Gov. Janet Mills speaks at a Bangor event honoring Maine’s bicentennial in July. On Monday, she called the Maine Legislature back in for votes on borrowing proposals.

AUGUSTA, Maine — Republicans say they will support popular transportation borrowing when lawmakers head back to the State House next week for a special session, but the fate of three other bond items they successfully pushed to vote on separately is still undecided.

“Our position is that we will be supporting the transportation bond,” said John Bott, director of communications for House Republicans. “Any other bonds will be left up to individual legislators and what they feel they need to do in terms of their district.”

Gov. Janet Mills, a Democrat, released a proclamation Monday evening announcing a revised $163 million bond package will be voted on by legislators when they return to Augusta next Monday for the first time since the regular 2019 legislative session ended in June.

The package includes $105 million for Maine’s roads, bridges, rail and air transportation system, a figure that has remained unchanged since Mills proposed her $239 million initial bond package in June. That money is critical for Maine’s infrastructure system, as the state relies on borrowing to fund its improvements.
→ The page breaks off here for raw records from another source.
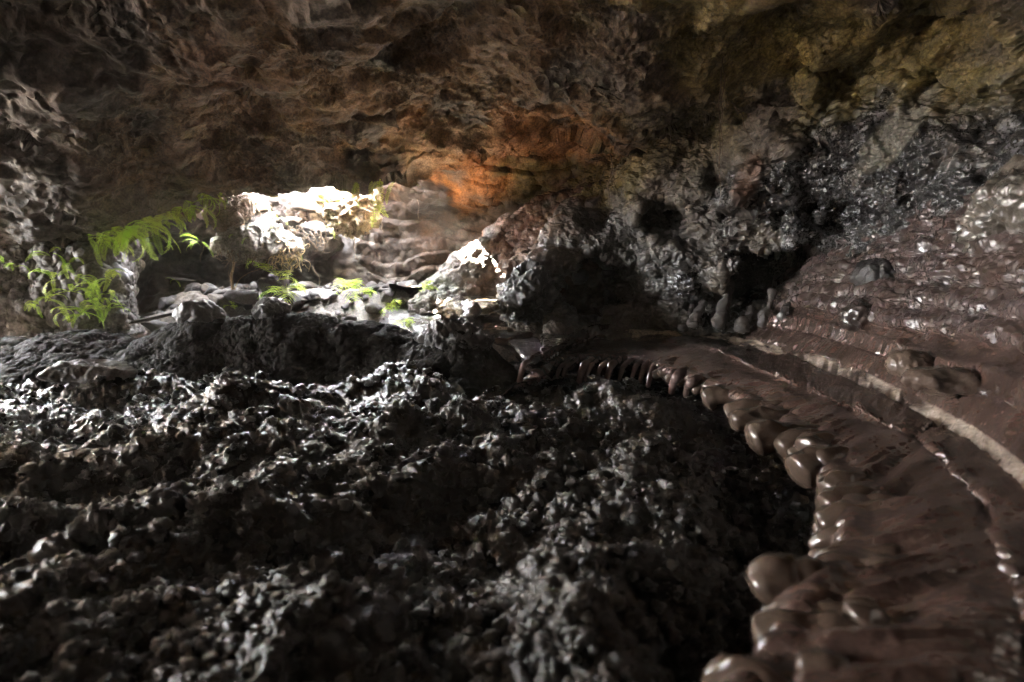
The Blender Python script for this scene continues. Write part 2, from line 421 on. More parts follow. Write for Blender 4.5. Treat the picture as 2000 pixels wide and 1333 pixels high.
# ================================================================== ochre recess
def strata(G, N, amp, seed, sc=.35):
    wz = G[..., 2]+.5*perlin(G, 2.5, seed)+.16*perlin(G, .7, seed+1)+.25*G[..., 0]*.25
    t = wz/sc; k = np.floor(t); fr = t-k
    prof = np.where(fr < .8, fr/.8, (1-fr)/.2)
    r = (_h(k.astype(np.int64), k.astype(np.int64)*0, k.astype(np.int64)*0, seed) & np.uint32(255)).astype(float)/255
    return G+N*(amp*prof*(.3+r))[..., None]
def build_recess():
    px = [690, 740, 800, 880, 960, 1040, 1120, 1200, 1300]
    ys = [[352, 345, 325, 290, 265, 245, 235, 260, 300], [375, 368, 355, 330, 303, 283, 280, 310, 350], [405, 403, 395, 385, 365, 335, 325, 355, 395],
          [450, 450, 440, 430, 415, 400, 390, 410, 440], [510]*9, [570]*9, [645]*9]
    Ys = [[12.9, 12.6, 12.0, 11.3, 11.3, 11.2, 11.0, 10.9, 10.6], [13.1, 12.8, 12.2, 11.8, 11.5, 11.4, 11.3, 11.1, 10.8], [13.4, 13.0, 12.4, 12.0, 11.8, 11.8, 11.7, 11.5, 11.2],
          [13.8, 13.2, 12.8, 12.6, 12.5, 12.4, 12.2, 12, 11.6], [13.8, 13.3, 13, 13, 12.8, 12.7, 12.5, 12.2, 12], [13.8, 13.2, 12.9, 12.8, 12.7, 12.6, 12.5, 12.2, 12], [13.6, 13, 12.6, 12.5, 12.5, 12.5, 12.4, 12.2, 12]]
    G = loft([[P(x, y, Y) for x, y, Y in zip(px, yr, Yr)] for yr, Yr in zip(ys, Ys)], 420, 560)
    top = G[:1].repeat(6, 0).copy()
    lift = .02+.28*sstep(top[0, :, 0], -2.5, -1.5)
    for k in range(6): top[k, :, 2] += (6-k)*lift; top[k, :, 1] += (6-k)*.03
    G = np.concatenate([top, G])
    N = normals(G, (-2, 5, 1.5))
    G = G+N*(.30*fbm(G, 1.3, 4, 90))[..., None]; N = normals(G, (-2, 5, 1.5))
    G = strata(G, N, .12, 5, .30); N = normals(G, (-2, 5, 1.5))
    G = G+N*(.03*fbm(G, .25, 4, 92)+.018*lump(G, .12, 93))[..., None]
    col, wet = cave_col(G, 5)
    grid_mesh('recess_wall', G, M_ROCK, col, wet)['kind'] = 'structure'
build_recess()

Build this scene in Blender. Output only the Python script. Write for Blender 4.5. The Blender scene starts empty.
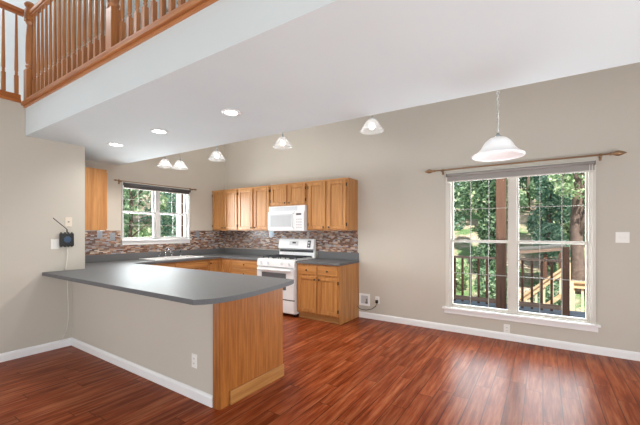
import bpy, bmesh, math, random
from mathutils import Vector, Matrix, noise

random.seed(7)
SC = bpy.context.scene
COL = SC.collection

# ------------------------------------------------------------------ camera, world, sun, area lights, exposure
YAW = math.atan2(223, 336)
cam_d = bpy.data.cameras.new('camera')
cam_d.sensor_width = 36.0
cam_d.lens = 36.0 * 336 / 640
cam_d.shift_y = 18.5 / 640
cam_d.clip_start = 0.05
cam = bpy.data.objects.new('camera', cam_d)
cam.location = (0, 0, 1.39)
cam.rotation_euler = (math.pi / 2, 0, YAW)
COL.objects.link(cam)
SC.camera = cam

w = bpy.data.worlds.new('sky')
SC.world = w
w.use_nodes = True
bgn = w.node_tree.nodes['Background']
bgn.inputs[0].default_value = (0.80, 0.90, 1.0, 1)
bgn.inputs[1].default_value = 1.0

sun_d = bpy.data.lights.new('sun', 'SUN')
sun_d.energy = 9.5
sun_d.angle = math.radians(1.0)
sun_d.color = (1.0, 0.93, 0.80)
sun = bpy.data.objects.new('sun', sun_d)
sun.rotation_euler = (math.radians(38), 0, math.radians(28))
COL.objects.link(sun)


def area(name, loc, target, sx, sy, power, color):
    d = bpy.data.lights.new(name, 'AREA')
    d.shape = 'RECTANGLE'
    d.size, d.size_y = sx, sy
    d.energy = power
    d.color = color
    o = bpy.data.objects.new(name, d)
    o.location = loc
    o.rotation_euler = (Vector(target) - Vector(loc)).to_track_quat('-Z', 'Y').to_euler()
    COL.objects.link(o)
    return o


# fill lamps added out of view at the front, left and right to brighten the room;
# daylight lamps at the two windows in view (each lamp stands just outside its glass)
area('fill_front', (-0.6, -3.75, 1.0), (-2.2, 1.6, 2.7), 4.6, 1.7, 58, (0.96, 0.98, 1.0))  # added fill, tilted up to brighten the ceiling underside
area('fill_left', (-4.70, -1.5, 0.9), (-2.9, 2.0, 2.9), 1.9, 1.5, 50, (0.96, 0.98, 1.0))  # fill added for the left part of the ceiling
area('fill_right', (2.75, -0.6, 1.2), (-3.0, 1.8, 2.8), 3.0, 2.0, 8, (0.97, 0.985, 1.0))  # weak fill added from the right
area('fill_right_low', (2.75, 0.2, 0.45), (0.6, 1.4, 2.6), 2.6, 0.7, 148, (0.96, 0.98, 1.0))  # low uplight added for the ceiling, no such source in view
area('daylight_patio', (-0.32, 5.55, 1.25), (-1.2, 2.0, 2.0), 1.75, 1.95, 125, (0.93, 0.97, 1.0))
area('daylight_kitchen', (-6.35, 3.36, 1.65), (-3.2, 2.8, 2.1), 1.45, 1.10, 180, (0.95, 0.98, 1.0))

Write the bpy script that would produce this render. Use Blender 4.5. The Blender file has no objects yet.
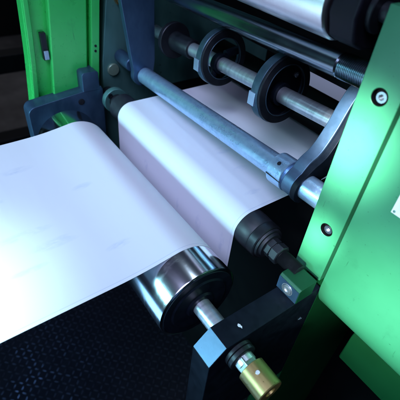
import bpy, bmesh, math, random
from mathutils import Vector, Matrix
random.seed(7)
PI = math.pi
sc = bpy.context.scene
COL = sc.collection

# ------------------------------------------------------------------ helpers
def link(name, me, m, parent=None, bevel=0.0, segs=2, ang=35):
    """link a mesh object whose vertices were written in world space"""
    me.materials.append(m)
    o = bpy.data.objects.new(name, me); COL.objects.link(o)
    if parent is not None:
        off = Vector((0, 0, 0)); p = parent
        while p is not None:
            off += p.location; p = p.parent
        me.transform(Matrix.Translation(-off)); o.parent = parent
    for f in me.polygons: f.use_smooth = True
    me.set_sharp_from_angle(angle=math.radians(ang))
    if bevel:
        b = o.modifiers.new('bevel', 'BEVEL'); b.width = bevel; b.segments = segs
        b.limit_method = 'ANGLE'; b.angle_limit = math.radians(40); b.harden_normals = True
    return o

def rebase(o, loc):
    """move a single-mesh thing's origin to its base"""
    o.data.transform(Matrix.Translation(-Vector(loc))); o.location = loc

def obj(name, bm, m, parent=None, bevel=0.0, segs=2, ang=35):
    bmesh.ops.recalc_face_normals(bm, faces=bm.faces[:])
    me = bpy.data.meshes.new(name); bm.to_mesh(me); bm.free()
    return link(name, me, m, parent, bevel, segs, ang)

def thing(name, label, cat, loc, group=None):
    o = bpy.data.objects.new(name, None); COL.objects.link(o)
    o.location = loc; o.empty_display_size = .02
    return tag(o, label, cat, group)

def tag(o, label, cat, group=None):
    o['label'] = label; o['category'] = cat
    if group: o['group'] = group
    return o

def box(bm, x0, x1, y0, y1, z0, z1):
    v = [bm.verts.new(p) for p in ((x0,y0,z0),(x1,y0,z0),(x1,y1,z0),(x0,y1,z0),(x0,y0,z1),(x1,y0,z1),(x1,y1,z1),(x0,y1,z1))]
    for f in ((0,3,2,1),(4,5,6,7),(0,1,5,4),(1,2,6,5),(2,3,7,6),(3,0,4,7)): bm.faces.new([v[i] for i in f])
    return bm

def prism(bm, yz, x0, x1):
    """outline in the YZ plane pushed along X"""
    a = [bm.verts.new((x0, y, z)) for y, z in yz]; b = [bm.verts.new((x1, y, z)) for y, z in yz]
    n = len(yz)
    bm.faces.new(a); bm.faces.new(b[::-1])
    for i in range(n): bm.faces.new((a[i], b[i], b[(i+1) % n], a[(i+1) % n]))
    return bm

def lathe(bm, p0, p1, prof, seg=64, caps=True):
    """prof: (distance along p0->p1, radius) pairs"""
    p0 = Vector(p0); d = (Vector(p1) - p0).normalized()
    u = d.cross(Vector((0, 0, 1)))
    if u.length < 1e-4: u = Vector((1, 0, 0))
    u.normalize(); w = d.cross(u)
    rings = []
    for s, r in prof:
        if r <= 0: rings.append([bm.verts.new(p0 + d*s)]); continue
        rings.append([bm.verts.new(p0 + d*s + u*(r*math.cos(2*PI*k/seg)) + w*(r*math.sin(2*PI*k/seg))) for k in range(seg)])
    for A, B in zip(rings, rings[1:]):
        for k in range(seg):
            j = (k+1) % seg
            if len(A) == 1 and len(B) == 1: break
            if len(A) == 1: bm.faces.new((A[0], B[j], B[k]))
            elif len(B) == 1: bm.faces.new((A[k], A[j], B[0]))
            else: bm.faces.new((A[k], A[j], B[j], B[k]))
    if caps:
        for R in (rings[0], rings[-1]):
            if len(R) > 1: bm.faces.new(R)
    return bm

def cyl(bm, p0, p1, r, seg=48, ch=0.0):
    L = (Vector(p1) - Vector(p0)).length
    pr = [(0, r-ch), (ch, r), (L-ch, r), (L, r-ch)] if ch else [(0, r), (L, r)]
    return lathe(bm, p0, p1, pr, seg)

def tube(bm, p0, p1, ro, ri, seg=64, ch=0.0008):
    L = (Vector(p1) - Vector(p0)).length
    pr = [(0, ri), (0, ro-ch), (ch, ro), (L-ch, ro), (L, ro-ch), (L, ri), (0, ri)]
    return lathe(bm, p0, p1, pr, seg, caps=False)

def arc(cx, cy, r, a0, a1, n):
    return [(cx + r*math.cos(math.radians(a0 + (a1-a0)*i/n)), cy + r*math.sin(math.radians(a0 + (a1-a0)*i/n))) for i in range(n+1)]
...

Department of Transportation Commissioner Bruce Van Note said his department would be in “a world of hurt” last week if the bond wasn’t approved.

Republicans balked at Mills’ proposed package in June because it presented the transportation monies as a single package along with additional funds for conservation, broadband, economic development and other infrastructure, and they wanted to vote on them separately.

The governor ceded to that wish Monday, when she said the transportation bond proposal will be considered separately alongside three other slimmed-down items — $23 million for infrastructure and economic development initiatives including high-speed internet; $15 million for environmental protection and energy efficiency; and $20 million for conservation.

“This revised proposal is a fair compromise that should garner bipartisan support in the Legislature,” Mills said in a news release. “I am asking lawmakers to take advantage of low interest rates, pass these critical bonds and send them to Maine voters for their consideration this November.”

Mills told Maine Public on Monday she was “convinced” there is support for “a variety of bonds” after talking to leadership on both sides. But Senate Minority Leader Dana Dow, R-Waldoboro, said there is still work to be done, and he plans to speak with Senate President Troy Jackson, D-Allagash, on Tuesday to discuss the bonds further.

“At this point I don’t have a prediction on what is going to happen when we get together next Monday,” he said.

Jackson spokeswoman Christine Kirby said Jackson is confident Democrats will back the measures. In a statement, Jackson said he will “proudly be voting to approve each of these bonds and I hope my colleagues in the Legislature will join me.”

Lawmakers will have to approve the items with two-thirds votes in each chamber to put them on the statewide ballot in November, where voters would see the proposals as four separate items.